FRIDAY: Martha Thomases
SATURDAY: Marc Alan Fishman
Well written Martin. Welcome to the ComicMix gang. I can tell you’ll do well here. Now, go take your nap, and dream of a world where no one messes with your precious comic books in order to make BILLIONS OF DOLLARS. I’ll be over here with all the tweeny-bopper losers that keep everyone employed through the continual waste of our discretionary cash.
Well I hated the Batman TV show not because it commented on the absurdity of superheroes, but because it emphasized it. In 1966 that didn’t take much of an effort. William Dozier would not have been able to do that with Batman: Year One.

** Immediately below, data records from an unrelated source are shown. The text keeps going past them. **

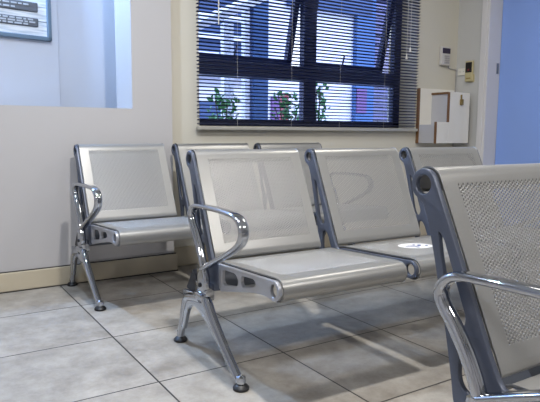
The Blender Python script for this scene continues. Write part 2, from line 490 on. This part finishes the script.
def make_bench(loc, rz, label, sticker=False, left_cap=True):
    r = empty('waiting_room_bench', (loc[0] * T, loc[1] * T, 0), rz)
    tag(r, label, 'bench', 'silver perforated three seat benches')
    for k in range(4):
        o = link('side_frame', PLATE if k in (1, 2) else PLATE_END, r, M['plate']); o.location.x = (k * PITCH if k < 3 else UEND) * T
    for k, x in ((0, 0), (1, UEND)):
        o = link('seat_side_lit', LIT_SIDE, r, M['lit_side']); o.location.x = x * T
    for k in range(3):
        o = link('backrest', BACK, r, M['sheet']); o.location.x = k * PITCH * T
        o = link('seat_pan', SEAT, r, M['sheet']); o.location.x = k * PITCH * T
        if sticker and k == 1: make_sticker(o)
    bm_ = link('beam', BEAM, r, M['beam'])
    if not left_cap:                                   # the beam of the nearest bench stops short of its first frame
        bm_.scale.x = .84; bm_.location.x = .16 * (UEND - UA - .04) * T
    for x in (UA, UEND - UA):
        a = link('armrest', ARM, r, M['chrome']); a.location.x = x * T
        s = link('arm_socket', ARMFOOT, a, M['chrome']); s.parent = a
        b = link('bolt', BOLT, a, M['black'])
        if x > 0 or left_cap:
            c = link('beam_cap', CAP, r, M['black']); c.location.x = (x + .055 if x < 0 else x - .055) * T
        g = link('leg', LEG, r, M['chrome']); g.location.x = x * T
        link('leg_web', WEB, g, M['cast']); link('beam_clamp', CLAMP, g, M['chrome'])
        for v in (-.945, .078):
            f = link('levelling_foot', FOOT, g, M['rubber']); f.location.y = v * T
    return r

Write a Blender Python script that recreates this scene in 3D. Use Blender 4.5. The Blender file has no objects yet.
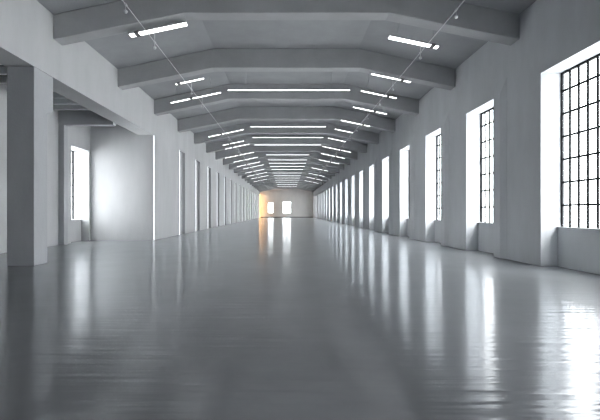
import bpy, bmesh, math, random
from mathutils import Vector, Matrix
random.seed(4)
S = bpy.context.scene
COL = S.collection

# ---------------------------------------------------------------- dimensions (metres)
EYE = 1.6                    # camera height
XW = 7.5                     # half width of the nave
Y0, Y1 = -6.0, 117.5         # back wall / far end wall
BAY = 5.1
WIN0 = 9.8                   # near edge of the first window in view
WINW, SILL, HEAD = 2.5, 1.13, 5.7
EAVE, FLAT, FOLD = 7.95, 8.85, 3.2
FASCIA = 5.93                # underside of the left arcade beam
AX = -11.0                   # outer wall of the left aisle
AH = 6.6                     # aisle ceiling

# ---------------------------------------------------------------- node helpers
def new_mat(name):
    m = bpy.data.materials.new(name); m.use_nodes = True
    nt = m.node_tree; nt.nodes.clear()
    out = nt.nodes.new('ShaderNodeOutputMaterial')
    return m, nt, out

def plaster(name, c, rough=.75, stain=.25, scale=.9, bump=.25, streak=True):
    m, nt, out = new_mat(name); N, L = nt.nodes.new, nt.links.new
    p = N('ShaderNodeBsdfPrincipled'); p.inputs['Roughness'].default_value = rough
    p.inputs['Specular IOR Level'].default_value = .3
    tc = N('ShaderNodeTexCoord')
    mp = N('ShaderNodeMapping'); mp.inputs['Scale'].default_value = (1, 1, .35 if streak else 1)
    L(tc.outputs['Object'], mp.inputs['Vector'])
    n1 = N('ShaderNodeTexNoise'); n1.inputs['Scale'].default_value = scale
    n1.inputs['Detail'].default_value = 7; n1.inputs['Roughness'].default_value = .62
    L(mp.outputs[0], n1.inputs['Vector'])
    r = N('ShaderNodeValToRGB')
    e = r.color_ramp.elements
    e[0].position = .3; e[1].position = .7
    e[0].color = tuple(v * (1 - stain) for v in c) + (1,)
    e[1].color = tuple(c) + (1,)
    L(n1.outputs['Fac'], r.inputs['Fac']); L(r.outputs[0], p.inputs['Base Color'])
    n2 = N('ShaderNodeTexNoise'); n2.inputs['Scale'].default_value = 14
    n2.inputs['Detail'].default_value = 5
    L(tc.outputs['Object'], n2.inputs['Vector'])
    b = N('ShaderNodeBump'); b.inputs['Strength'].default_value = bump; b.inputs['Distance'].default_value = .02
    L(n2.outputs['Fac'], b.inputs['Height']); L(b.outputs[0], p.inputs['Normal'])
    L(p.outputs[0], out.inputs[0])
    return m

def plain(name, c, rough=.5, metal=0.0, spec=.5):
    m, nt, out = new_mat(name)
    p = nt.nodes.new('ShaderNodeBsdfPrincipled')
    n = nt.nodes.new('ShaderNodeTexNoise'); n.inputs['Scale'].default_value = 20
    r = nt.nodes.new('ShaderNodeMapRange')
    r.inputs['To Min'].default_value = rough - .06; r.inputs['To Max'].default_value = rough + .06
    nt.links.new(n.outputs['Fac'], r.inputs['Value']); nt.links.new(r.outputs[0], p.inputs['Roughness'])
    p.inputs['Specular IOR Level'].default_value = spec
    p.inputs['Base Color'].default_value = (*c, 1); p.inputs['Metallic'].default_value = metal
    nt.links.new(p.outputs[0], out.inputs[0])
    return m

def glow(name, c, s):
    m, nt, out = new_mat(name)
    e = nt.nodes.new('ShaderNodeEmission')
    e.inputs['Color'].default_value = (*c, 1); e.inputs['Strength'].default_value = s
    nt.links.new(e.outputs[0], out.inputs[0])
    return m

def glass_mat():
    m, nt, out = new_mat('window_glass'); N, L = nt.nodes.new, nt.links.new
    t = N('ShaderNodeBsdfTransparent'); t.inputs[0].default_value = (.97, .98, .98, 1)
    g = N('ShaderNodeBsdfGlossy'); g.inputs['Roughness'].default_value = .05
    lw = N('ShaderNodeLayerWeight'); lw.inputs['Blend'].default_value = .12
    fr = N('ShaderNodeMath'); fr.operation = 'MULTIPLY'; fr.inputs[1].default_value = .25
    L(lw.outputs['Facing'], fr.inputs[0])
    mx = N('ShaderNodeMixShader')
    L(fr.outputs[0], mx.inputs[0]); L(t.outputs[0], mx.inputs[1]); L(g.outputs[0], mx.inputs[2])
    L(mx.outputs[0], out.inputs[0])
    return m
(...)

And I like superhero movies. The idea that they can exist is the real world is a matter of suspension of disbelief. Maybe an adult in spandex would look strange in our reality but the idea of crafting the cinematic world so that it is acceptable is the writer and director’s most important job. I think it worked in The Avengers and all the Marvel movies. In the Thor movie, when Thor regained his power and his hammer, Natalie Portman asked, “Is this how you usually look?” “More or less” “That’s a REALLY good look!” Maybe a Norse god is a special case, but I think that seemed perfectly natural.
Lastly, I don’t know if it is your decision or someone who codes your column for uploading, but why is it necessary to have so many hyperlinks? Do you really think it is necessary to explain what Spam, Berlitz or Tutti Frutti is? And why links to definitions of conflate or tropes? Who are you writing for?